Saturday science subject: The emdrive

— 5:01 PM on September 9, 2006

A British engineer known as Roger Shawyer has developed an electromagnetic thruster (sub. required) he says could mark "the end of wings and wheels." The thruster works by exploiting the properties of relativity and the ability of electromagnetic radiation to exert force on surfaces.

For years [Shawyer] has explored ways to confine microwaves inside waveguides, hollow tubes that trap radiation and direct it along their length. Take a standard copper waveguide and close off both ends. Now create microwaves using a magnetron, a device found in every microwave oven. If you inject these microwaves into the cavity, the microwaves will bounce from one end of the cavity to the other. According to the principles outlined by [physicist James Clerk Maxwell], this will produce a tiny force on the end walls. Now carefully match the size of the cavity to the wavelength of the microwaves and you create a chamber in which the microwaves resonate, allowing it to store large amounts of energy.

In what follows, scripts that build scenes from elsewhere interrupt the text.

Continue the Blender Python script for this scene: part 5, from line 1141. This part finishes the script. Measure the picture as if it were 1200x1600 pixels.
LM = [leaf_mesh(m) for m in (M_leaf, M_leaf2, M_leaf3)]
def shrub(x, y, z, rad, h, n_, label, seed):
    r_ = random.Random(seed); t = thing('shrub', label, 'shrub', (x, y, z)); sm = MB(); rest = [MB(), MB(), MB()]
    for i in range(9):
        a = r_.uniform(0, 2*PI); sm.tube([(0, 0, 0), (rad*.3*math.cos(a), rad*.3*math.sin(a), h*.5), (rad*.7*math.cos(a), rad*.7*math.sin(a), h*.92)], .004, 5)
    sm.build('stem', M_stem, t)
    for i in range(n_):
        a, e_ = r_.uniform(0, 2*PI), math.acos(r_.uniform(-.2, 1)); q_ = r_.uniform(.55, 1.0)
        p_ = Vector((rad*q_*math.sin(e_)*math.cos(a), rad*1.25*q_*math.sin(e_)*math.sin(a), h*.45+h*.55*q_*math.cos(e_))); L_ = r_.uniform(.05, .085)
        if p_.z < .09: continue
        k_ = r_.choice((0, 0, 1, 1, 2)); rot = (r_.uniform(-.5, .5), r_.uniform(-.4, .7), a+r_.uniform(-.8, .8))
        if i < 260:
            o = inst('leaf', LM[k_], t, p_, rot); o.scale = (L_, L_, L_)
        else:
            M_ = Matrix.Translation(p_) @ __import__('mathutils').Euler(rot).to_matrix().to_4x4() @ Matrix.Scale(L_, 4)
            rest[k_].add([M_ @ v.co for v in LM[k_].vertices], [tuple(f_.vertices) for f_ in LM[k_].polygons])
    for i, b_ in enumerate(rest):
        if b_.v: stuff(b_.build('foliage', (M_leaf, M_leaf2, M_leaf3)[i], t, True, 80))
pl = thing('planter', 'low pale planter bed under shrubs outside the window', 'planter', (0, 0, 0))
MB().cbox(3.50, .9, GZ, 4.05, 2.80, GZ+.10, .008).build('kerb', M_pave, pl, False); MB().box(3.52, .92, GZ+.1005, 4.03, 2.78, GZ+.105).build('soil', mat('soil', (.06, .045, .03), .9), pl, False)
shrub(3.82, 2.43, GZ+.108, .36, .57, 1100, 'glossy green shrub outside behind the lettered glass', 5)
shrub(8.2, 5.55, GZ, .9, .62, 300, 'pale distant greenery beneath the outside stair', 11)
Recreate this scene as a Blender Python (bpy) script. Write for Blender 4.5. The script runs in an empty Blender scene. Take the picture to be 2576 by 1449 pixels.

Since the microwave photons in the waveguide are travelling close to the speed of light, any attempt to resolve the forces they generate must take account of Einstein's special theory of relativity. This says that the microwaves move in their own frame of reference. In other words they move independently of the cavity - as if they are outside it. As a result, the microwaves themselves exert a push on the cavity.

Shawyer has received funding from the British government and has already built working prototypes of the thruster. His second prototype generates a push of only about 300 millinewtons, but Shawyer reckons he could achieve a thrust of 30,000 newtons—enough to "lift a large car"—if the waveguide cavity's walls are made into a superconductor so that energy from the microwaves isn't dissipated into heat. Engineers in Germany have already developed superconducting cavities as part of next-generation particle accelerators, and Shawyer hopes to have his own superconducting thruster ready within two years.

In the meantime, his thrusters could be used in satellites as a replacement for conventional thrusters they use stay in orbit. Fuel for those thrusters makes up half of the satellites' launch weight, the New Scientist says, so a solar-powered electromagnetic drive could bring significant cost savings to the space industry. Shawyer expects to see his "emdrive" tested in space within two years.